Dataset section |
* * * * * * *
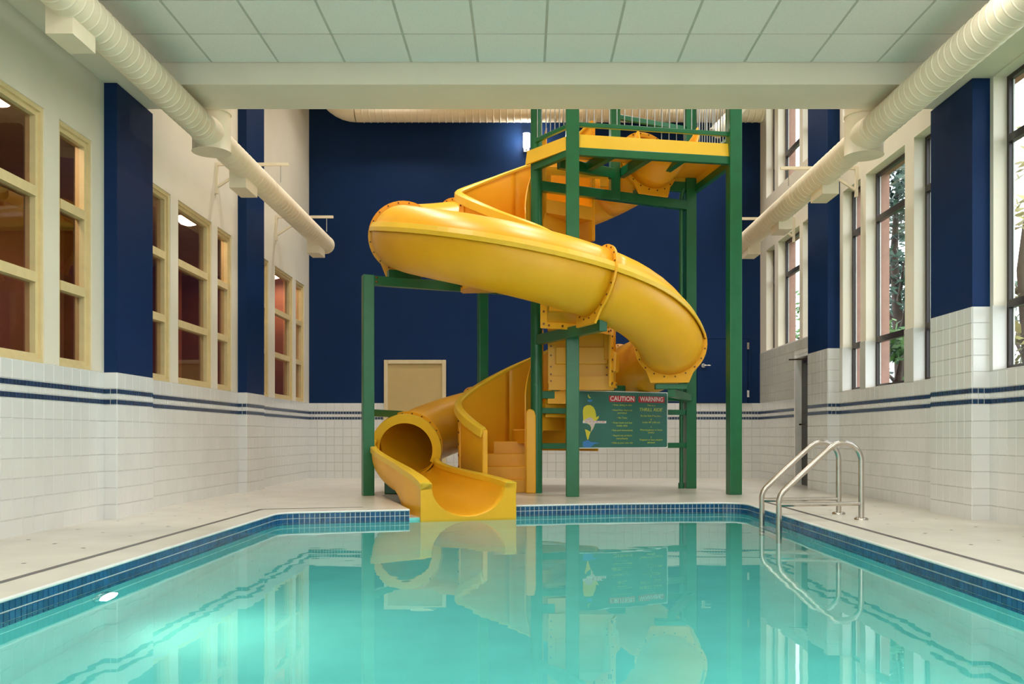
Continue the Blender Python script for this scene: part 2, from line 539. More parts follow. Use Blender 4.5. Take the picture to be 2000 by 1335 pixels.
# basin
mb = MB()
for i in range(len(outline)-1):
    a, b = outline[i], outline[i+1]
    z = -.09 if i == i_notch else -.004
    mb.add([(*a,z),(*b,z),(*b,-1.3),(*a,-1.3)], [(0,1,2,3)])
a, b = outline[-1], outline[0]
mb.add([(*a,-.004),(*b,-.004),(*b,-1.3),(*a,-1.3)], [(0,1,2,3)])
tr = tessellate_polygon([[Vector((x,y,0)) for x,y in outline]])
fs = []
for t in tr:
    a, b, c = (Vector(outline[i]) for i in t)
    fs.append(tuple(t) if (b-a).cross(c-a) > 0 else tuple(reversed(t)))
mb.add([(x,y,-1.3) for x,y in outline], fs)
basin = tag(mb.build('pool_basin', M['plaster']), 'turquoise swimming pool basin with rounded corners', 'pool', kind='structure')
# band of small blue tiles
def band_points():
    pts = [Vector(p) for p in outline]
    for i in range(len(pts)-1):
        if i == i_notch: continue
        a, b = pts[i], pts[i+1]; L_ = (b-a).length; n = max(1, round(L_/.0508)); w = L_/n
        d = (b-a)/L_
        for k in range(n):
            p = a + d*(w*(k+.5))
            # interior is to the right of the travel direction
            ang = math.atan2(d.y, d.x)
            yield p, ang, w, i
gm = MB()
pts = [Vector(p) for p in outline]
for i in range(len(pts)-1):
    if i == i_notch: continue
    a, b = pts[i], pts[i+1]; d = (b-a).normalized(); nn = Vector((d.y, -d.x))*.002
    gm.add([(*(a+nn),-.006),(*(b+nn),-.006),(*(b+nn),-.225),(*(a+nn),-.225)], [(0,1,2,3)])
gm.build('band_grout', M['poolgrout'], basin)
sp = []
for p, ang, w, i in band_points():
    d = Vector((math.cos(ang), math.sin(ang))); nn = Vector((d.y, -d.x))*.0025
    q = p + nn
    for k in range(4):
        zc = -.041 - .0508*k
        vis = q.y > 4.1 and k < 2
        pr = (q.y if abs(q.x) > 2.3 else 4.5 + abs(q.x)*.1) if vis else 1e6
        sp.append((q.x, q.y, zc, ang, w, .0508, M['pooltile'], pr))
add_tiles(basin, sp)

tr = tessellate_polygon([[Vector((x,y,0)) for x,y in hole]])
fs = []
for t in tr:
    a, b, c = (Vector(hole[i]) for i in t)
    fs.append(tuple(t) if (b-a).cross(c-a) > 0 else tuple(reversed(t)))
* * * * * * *
From the listing, extract all text exactly as given and drop any picture.

Continue the Blender Python script for this scene: part 2, from line 539. More parts follow. Use Blender 4.5. Take the picture to be 2000 by 1335 pixels.
# basin
mb = MB()
for i in range(len(outline)-1):
    a, b = outline[i], outline[i+1]
    z = -.09 if i == i_notch else -.004
    mb.add([(*a,z),(*b,z),(*b,-1.3),(*a,-1.3)], [(0,1,2,3)])
a, b = outline[-1], outline[0]
mb.add([(*a,-.004),(*b,-.004),(*b,-1.3),(*a,-1.3)], [(0,1,2,3)])
tr = tessellate_polygon([[Vector((x,y,0)) for x,y in outline]])
fs = []
for t in tr:
    a, b, c = (Vector(outline[i]) for i in t)
    fs.append(tuple(t) if (b-a).cross(c-a) > 0 else tuple(reversed(t)))
mb.add([(x,y,-1.3) for x,y in outline], fs)
basin = tag(mb.build('pool_basin', M['plaster']), 'turquoise swimming pool basin with rounded corners', 'pool', kind='structure')
# band of small blue tiles
def band_points():
    pts = [Vector(p) for p in outline]
    for i in range(len(pts)-1):
        if i == i_notch: continue
        a, b = pts[i], pts[i+1]; L_ = (b-a).length; n = max(1, round(L_/.0508)); w = L_/n
        d = (b-a)/L_
        for k in range(n):
            p = a + d*(w*(k+.5))
            # interior is to the right of the travel direction
            ang = math.atan2(d.y, d.x)
            yield p, ang, w, i
gm = MB()
pts = [Vector(p) for p in outline]
for i in range(len(pts)-1):
    if i == i_notch: continue
    a, b = pts[i], pts[i+1]; d = (b-a).normalized(); nn = Vector((d.y, -d.x))*.002
    gm.add([(*(a+nn),-.006),(*(b+nn),-.006),(*(b+nn),-.225),(*(a+nn),-.225)], [(0,1,2,3)])
gm.build('band_grout', M['poolgrout'], basin)
sp = []
for p, ang, w, i in band_points():
    d = Vector((math.cos(ang), math.sin(ang))); nn = Vector((d.y, -d.x))*.0025
    q = p + nn
    for k in range(4):
        zc = -.041 - .0508*k
        vis = q.y > 4.1 and k < 2
        pr = (q.y if abs(q.x) > 2.3 else 4.5 + abs(q.x)*.1) if vis else 1e6
        sp.append((q.x, q.y, zc, ang, w, .0508, M['pooltile'], pr))
add_tiles(basin, sp)

tr = tessellate_polygon([[Vector((x,y,0)) for x,y in hole]])
fs = []
for t in tr:
    a, b, c = (Vector(hole[i]) for i in t)
    fs.append(tuple(t) if (b-a).cross(c-a) > 0 else tuple(reversed(t)))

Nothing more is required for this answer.